Ken Foreman, Attwoods' chairman, said Mindis was being sold to stem the losses caused by tumbling non-ferrous metal prices and because it was no longer considered of strategic importance. When it was bought Attwoods expected that ability to sell household recyclables would be crucial to winning municipal waste collection contracts.

In the two years ended 31 July 1992 and 1993, Mindis has seen pre- tax losses of dollars 3.7m and dollars 10.6m respectively and operating cash outflows of dollars 24.1m and dollars 3.3m.

MAC will pay dollars 15m to Attwoods for the share capital of Mindis and a further dollars 25m that will be used to repay some of Mindis's borrowings.

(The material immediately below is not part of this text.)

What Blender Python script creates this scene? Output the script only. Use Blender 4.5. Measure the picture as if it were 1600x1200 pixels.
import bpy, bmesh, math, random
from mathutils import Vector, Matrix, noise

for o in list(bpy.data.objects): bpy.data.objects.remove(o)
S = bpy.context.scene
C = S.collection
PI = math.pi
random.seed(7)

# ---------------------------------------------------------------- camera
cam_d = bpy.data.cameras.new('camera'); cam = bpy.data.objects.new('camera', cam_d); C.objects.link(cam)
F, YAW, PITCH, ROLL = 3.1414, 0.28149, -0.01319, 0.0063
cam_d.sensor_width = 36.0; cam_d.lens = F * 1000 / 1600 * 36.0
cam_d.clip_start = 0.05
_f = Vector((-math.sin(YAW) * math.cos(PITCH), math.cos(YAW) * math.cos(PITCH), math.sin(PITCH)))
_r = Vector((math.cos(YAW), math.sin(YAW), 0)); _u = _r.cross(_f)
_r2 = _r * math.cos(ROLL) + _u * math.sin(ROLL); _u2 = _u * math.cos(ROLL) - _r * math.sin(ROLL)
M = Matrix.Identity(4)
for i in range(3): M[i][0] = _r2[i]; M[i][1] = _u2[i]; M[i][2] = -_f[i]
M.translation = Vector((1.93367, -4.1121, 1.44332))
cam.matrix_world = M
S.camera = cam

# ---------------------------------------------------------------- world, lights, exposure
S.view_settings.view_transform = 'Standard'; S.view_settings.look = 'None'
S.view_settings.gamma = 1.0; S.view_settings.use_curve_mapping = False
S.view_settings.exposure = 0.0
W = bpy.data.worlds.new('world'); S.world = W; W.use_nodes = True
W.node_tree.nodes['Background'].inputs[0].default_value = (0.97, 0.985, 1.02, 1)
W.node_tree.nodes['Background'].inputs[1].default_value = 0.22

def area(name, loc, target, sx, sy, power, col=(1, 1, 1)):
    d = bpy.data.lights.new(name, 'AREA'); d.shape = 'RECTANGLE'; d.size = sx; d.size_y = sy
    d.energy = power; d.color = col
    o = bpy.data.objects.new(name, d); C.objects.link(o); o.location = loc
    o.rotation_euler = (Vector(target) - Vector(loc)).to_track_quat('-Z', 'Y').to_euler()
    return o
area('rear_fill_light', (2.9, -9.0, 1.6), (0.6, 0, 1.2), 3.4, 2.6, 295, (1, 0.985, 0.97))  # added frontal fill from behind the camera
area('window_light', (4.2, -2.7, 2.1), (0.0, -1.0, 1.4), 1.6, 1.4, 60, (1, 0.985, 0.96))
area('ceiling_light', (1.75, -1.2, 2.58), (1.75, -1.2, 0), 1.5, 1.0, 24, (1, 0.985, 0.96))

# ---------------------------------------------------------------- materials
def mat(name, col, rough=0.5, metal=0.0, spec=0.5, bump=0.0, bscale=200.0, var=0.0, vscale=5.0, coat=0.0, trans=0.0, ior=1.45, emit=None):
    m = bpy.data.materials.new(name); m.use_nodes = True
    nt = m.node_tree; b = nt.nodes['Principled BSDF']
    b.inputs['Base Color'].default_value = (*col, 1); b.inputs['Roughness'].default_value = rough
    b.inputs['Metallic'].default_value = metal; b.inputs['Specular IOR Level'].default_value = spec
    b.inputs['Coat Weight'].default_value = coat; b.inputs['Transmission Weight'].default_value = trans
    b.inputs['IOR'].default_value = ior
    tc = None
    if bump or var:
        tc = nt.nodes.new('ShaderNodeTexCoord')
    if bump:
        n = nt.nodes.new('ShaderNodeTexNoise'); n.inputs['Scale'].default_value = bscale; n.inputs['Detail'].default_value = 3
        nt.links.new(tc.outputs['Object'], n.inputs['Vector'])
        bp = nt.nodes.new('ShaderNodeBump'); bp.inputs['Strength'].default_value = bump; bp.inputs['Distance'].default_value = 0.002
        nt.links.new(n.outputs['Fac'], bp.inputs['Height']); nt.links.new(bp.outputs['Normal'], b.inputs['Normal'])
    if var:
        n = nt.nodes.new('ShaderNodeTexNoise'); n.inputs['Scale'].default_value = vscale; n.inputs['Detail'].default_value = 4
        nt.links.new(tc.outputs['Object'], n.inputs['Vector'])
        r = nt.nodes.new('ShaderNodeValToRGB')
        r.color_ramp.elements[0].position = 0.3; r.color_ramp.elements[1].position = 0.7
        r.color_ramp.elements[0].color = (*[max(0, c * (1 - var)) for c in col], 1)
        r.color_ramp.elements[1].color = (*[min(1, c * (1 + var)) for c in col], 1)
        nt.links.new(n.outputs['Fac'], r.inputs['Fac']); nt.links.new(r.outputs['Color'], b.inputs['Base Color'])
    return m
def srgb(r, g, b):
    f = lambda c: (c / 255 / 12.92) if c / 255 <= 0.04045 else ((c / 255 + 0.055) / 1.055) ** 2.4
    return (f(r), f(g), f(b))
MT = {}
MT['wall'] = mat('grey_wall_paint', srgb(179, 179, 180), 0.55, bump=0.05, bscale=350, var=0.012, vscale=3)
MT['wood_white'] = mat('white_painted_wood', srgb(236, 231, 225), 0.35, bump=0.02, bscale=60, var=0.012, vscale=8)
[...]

In addition, Attwoods will have no responsibility for Mindis's remaining dollars 15m debt.

Attwoods will also be entitled to cash payments of 15 per cent of Mindis's aggregate profits after tax, if any, during the next five years.

After the sale of Mindis, which is awaiting shareholder approval at an extraordinary meeting on 29 October, Attwoods will have gearing of 49 per cent compared with 69.5 per cent.

Attwoods' turnover has climbed from pounds 340.9m in the 1991-92 financial year to pounds 410m this time. The dividend is held at 5p. The shares were unchanged at 123p.